Gloria Fox served Roxbury for 30 years in the Massachusetts Legislature – the longest serving woman in the House of Representatives when she retired in 2016. She left an indelible mark on her district and the city as a whole — advocating for poor people, those who were struggling, and had been excluded from opportunity — and for those in her beloved Roxbury community.
Representative Fox knew hardship personally — as a child of the foster care system who was moved around to several placements in Greater Boston; a single mother trying to make a way for her family in what was initially unfamiliar territory — the Whittier Street Housing Development . . . But it’s also where she found community, her voice and her calling to make a difference.
She didn’t start with low hanging fruit. In the 1960’s she organized and helped push back against Interstate 95 that was set to tear through Lower Roxbury, upending businesses and walling in residents of public housing in its path, leaving them without access to basic resources; and then against efforts to displace residents and erase community space. She helped organize women in her housing development around education and access to health care, helping to spearhead the Whittier Street Service Center.
Already a community organizer and Head Start parent, Rep. Fox would become a longtime member of the ABCD family joining the organization as director of an ABCD neighborhood center – the Roxbury Area Planning Action Council (APAC). A pioneering state legislator, and a tireless advocate for those whose voices were not being heard, Gloria believed in her neighbors’ potential, and insisted on making Boston, Massachusetts, and the world a more equitable and inclusive place.

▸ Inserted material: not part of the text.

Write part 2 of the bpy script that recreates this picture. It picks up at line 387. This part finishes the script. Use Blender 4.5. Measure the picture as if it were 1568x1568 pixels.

A kindred spirit to ABCD, her legislative work focused on eliminating health disparities in communities of color, child welfare and foster care, redistricting, Election Day voter registration and criminal justice reform. She blazed a trail for so many of our leaders today. Fox was also a member of the Boston Delegation of the Massachusetts Legislature, the Massachusetts Caucus of Women Legislators, the Massachusetts Black and Latino Legislative Caucus, and the National Black Caucus of State Legislators. She worked tirelessly on behalf of her constituents of the 7th Suffolk District.
She was honored several times by ABCD– as a community hero at the 1985 Community Heroes Celebration, representing Roxbury / North Dorchester; and again in 1996 where she was a special honoree and recipient of the Melnea Cass award. Upon her retirement from the Legislature in 2016, Representative Fox was inducted into the ABCD Hall of Fame.
ABCD salutes you one more time, Representative Fox, as you take your well earned rest in power.